De qualquer forma, temos diante dos nossos olhos o processo de desvelamento do envolvimento do governante e sua família de extrema direita com setores mafiosos que podem estar envolvidos na execução política de Marielle, fato que por si só coloca esse governo sob uma grave suspeita e sem condições políticas e éticas de seguir governando até que a verdade venha toda a tona.

Esse governo burguês anormal que parecia um monstro que devoraria os direitos dos trabalhadores e suas organizações sem que uma resistência a altura pudesse ser realizada, diante da prisão dos assassinos de Marielle pode entrar em uma crise profunda nas próximas semanas a depender da revelação de novos fatos combinada com a mobilização contra a “reforma” da Previdência, Ou seja, temos que aproveitar a fragilização do governo e seu envolvimento com setores milicianos para exigir que as investigações sejam feitas de forma independente e que as suas contrarreformas sejam interrompidas.

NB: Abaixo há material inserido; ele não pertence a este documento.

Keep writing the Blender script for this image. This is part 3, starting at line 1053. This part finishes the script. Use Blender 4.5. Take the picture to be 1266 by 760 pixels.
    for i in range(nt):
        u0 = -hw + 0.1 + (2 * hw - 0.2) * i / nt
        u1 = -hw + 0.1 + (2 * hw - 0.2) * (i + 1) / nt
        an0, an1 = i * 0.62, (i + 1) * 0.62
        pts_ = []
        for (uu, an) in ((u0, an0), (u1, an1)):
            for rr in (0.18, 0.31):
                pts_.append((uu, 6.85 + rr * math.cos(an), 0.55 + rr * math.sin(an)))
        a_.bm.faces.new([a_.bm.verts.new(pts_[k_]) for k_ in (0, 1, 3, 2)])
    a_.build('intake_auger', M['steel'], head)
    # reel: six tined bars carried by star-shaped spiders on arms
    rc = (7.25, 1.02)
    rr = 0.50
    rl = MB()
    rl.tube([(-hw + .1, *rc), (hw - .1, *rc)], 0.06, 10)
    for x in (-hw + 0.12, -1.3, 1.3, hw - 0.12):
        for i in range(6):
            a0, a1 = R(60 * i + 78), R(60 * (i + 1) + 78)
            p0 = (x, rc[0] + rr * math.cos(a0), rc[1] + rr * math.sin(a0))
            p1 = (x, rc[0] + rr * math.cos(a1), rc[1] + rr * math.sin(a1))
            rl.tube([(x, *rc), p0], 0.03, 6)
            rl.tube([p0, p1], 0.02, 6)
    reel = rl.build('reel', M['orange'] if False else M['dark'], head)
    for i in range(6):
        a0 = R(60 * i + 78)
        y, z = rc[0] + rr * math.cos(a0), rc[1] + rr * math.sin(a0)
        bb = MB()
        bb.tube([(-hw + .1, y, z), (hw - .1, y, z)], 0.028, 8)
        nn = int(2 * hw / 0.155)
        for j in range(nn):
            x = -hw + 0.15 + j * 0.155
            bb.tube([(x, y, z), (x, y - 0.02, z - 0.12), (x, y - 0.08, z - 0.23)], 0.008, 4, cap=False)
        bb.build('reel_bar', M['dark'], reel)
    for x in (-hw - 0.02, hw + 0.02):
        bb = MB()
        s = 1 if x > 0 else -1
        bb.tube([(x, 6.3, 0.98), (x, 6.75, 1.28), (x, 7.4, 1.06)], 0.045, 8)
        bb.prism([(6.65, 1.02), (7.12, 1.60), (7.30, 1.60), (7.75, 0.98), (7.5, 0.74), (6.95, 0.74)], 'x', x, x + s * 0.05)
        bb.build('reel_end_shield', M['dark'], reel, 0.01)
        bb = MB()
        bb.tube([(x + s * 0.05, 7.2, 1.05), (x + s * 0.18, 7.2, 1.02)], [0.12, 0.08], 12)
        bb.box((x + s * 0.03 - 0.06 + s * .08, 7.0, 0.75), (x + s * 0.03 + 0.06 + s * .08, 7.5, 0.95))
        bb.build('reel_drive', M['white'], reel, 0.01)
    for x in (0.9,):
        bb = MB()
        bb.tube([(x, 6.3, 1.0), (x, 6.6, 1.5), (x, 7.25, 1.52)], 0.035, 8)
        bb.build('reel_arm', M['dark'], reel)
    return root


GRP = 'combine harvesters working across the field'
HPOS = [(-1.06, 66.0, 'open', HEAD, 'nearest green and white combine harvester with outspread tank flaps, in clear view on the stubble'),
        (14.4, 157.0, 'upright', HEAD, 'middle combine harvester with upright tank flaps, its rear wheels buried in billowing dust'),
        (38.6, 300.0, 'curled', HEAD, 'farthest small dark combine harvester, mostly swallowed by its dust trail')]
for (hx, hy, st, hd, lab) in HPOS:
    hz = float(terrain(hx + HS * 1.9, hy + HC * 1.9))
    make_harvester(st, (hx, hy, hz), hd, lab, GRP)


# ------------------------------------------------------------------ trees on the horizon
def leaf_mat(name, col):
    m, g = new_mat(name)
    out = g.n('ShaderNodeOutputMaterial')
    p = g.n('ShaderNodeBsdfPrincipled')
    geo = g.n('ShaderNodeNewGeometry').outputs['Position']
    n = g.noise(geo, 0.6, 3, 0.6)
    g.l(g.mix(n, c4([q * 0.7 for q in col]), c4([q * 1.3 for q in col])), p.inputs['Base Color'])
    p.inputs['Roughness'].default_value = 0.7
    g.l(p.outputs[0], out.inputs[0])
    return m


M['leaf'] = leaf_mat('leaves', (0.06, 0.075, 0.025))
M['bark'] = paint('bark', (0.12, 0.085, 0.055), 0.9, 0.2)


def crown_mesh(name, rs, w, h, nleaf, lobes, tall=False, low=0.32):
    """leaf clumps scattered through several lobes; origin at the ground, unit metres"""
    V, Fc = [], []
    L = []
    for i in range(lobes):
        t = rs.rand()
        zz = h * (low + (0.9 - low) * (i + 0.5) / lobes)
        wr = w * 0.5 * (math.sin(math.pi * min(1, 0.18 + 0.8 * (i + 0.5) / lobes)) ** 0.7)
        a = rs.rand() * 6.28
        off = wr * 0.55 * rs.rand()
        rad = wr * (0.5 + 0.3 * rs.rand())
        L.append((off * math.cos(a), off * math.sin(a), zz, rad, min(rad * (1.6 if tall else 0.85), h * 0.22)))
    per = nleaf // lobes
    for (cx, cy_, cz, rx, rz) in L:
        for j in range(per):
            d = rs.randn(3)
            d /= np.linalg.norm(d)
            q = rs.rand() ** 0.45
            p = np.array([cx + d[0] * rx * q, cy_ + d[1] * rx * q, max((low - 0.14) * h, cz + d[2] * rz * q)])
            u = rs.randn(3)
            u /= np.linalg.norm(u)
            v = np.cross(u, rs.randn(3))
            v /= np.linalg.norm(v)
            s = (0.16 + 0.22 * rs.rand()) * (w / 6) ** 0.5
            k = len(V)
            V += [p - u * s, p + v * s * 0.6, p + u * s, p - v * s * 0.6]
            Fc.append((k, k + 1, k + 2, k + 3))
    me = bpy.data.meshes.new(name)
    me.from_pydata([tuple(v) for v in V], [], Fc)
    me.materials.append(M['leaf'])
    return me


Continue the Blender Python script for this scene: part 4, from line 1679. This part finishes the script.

Marcelo Freixo e a direção do PSOL estão propondo uma CPI na Câmara dos Deputados para investigar as milícias e sua relação com a morte de Marielle. Pensamos que essa é uma medida que pode contribuir para chegarmos aos mandantes diretos do crime. Diga-se que além dos Bolsonaro, a cúpula do MDB no Rio de Janeiro, inimigos declarados do PSOL, os Deputados Estaduais Edson Albertassi, Paulo Melo e Jorge Picciani, presos por esquemas milionários de corrupção, é outro grupo político que deve ser investigado.

Pensamos que a exemplo das manifestações que ocorreram hoje por Justiça para Marielle e Anderson, vivemos uma circunstância política mais favorável à luta para derrotar Bolsonaro e suas contrarreformas. A nossa luta pela derrota das contrarreformas passa pela derrota desse governo e as recentes prisões dos milicianos pode colocar outro patamar político no qual a exigência da investigação a fundo da possível relação de Bolsonaro com os assassinos ganhar centralidade.

O principal símbolo da defesa dos direitos democráticos hoje no Brasil é Marielle. Nesse sentido, o combate a esse governo e seus ataques passa por combinar a luta contra a “reforma” da Previdência com a luta por uma apuração independente. Para isso, pensamos que junto com a denúncia da “reforma” da Previdência e da mobilização para derrotá-la, temos que realizar uma ampla campanha desde a rua por uma investigação independente.

Nesse sentido, a proposta de criação da CPI das Milícias feita pelo PSOL é correta, mas não pode esta descolada da necessidade de criarmos desde a base um movimento de rua que exija uma investigação independente da relação de Bolsonaro com os assassinos.

Bolsonaro é um governo sob suspeita!

Investigação independente desse crime político!

Não a “reforma” da Previdência que só ataca dos direitos dos trabalhadores!

Chega de Bolsonaro, inimigo dos trabalhadores, das mulheres e da juventude!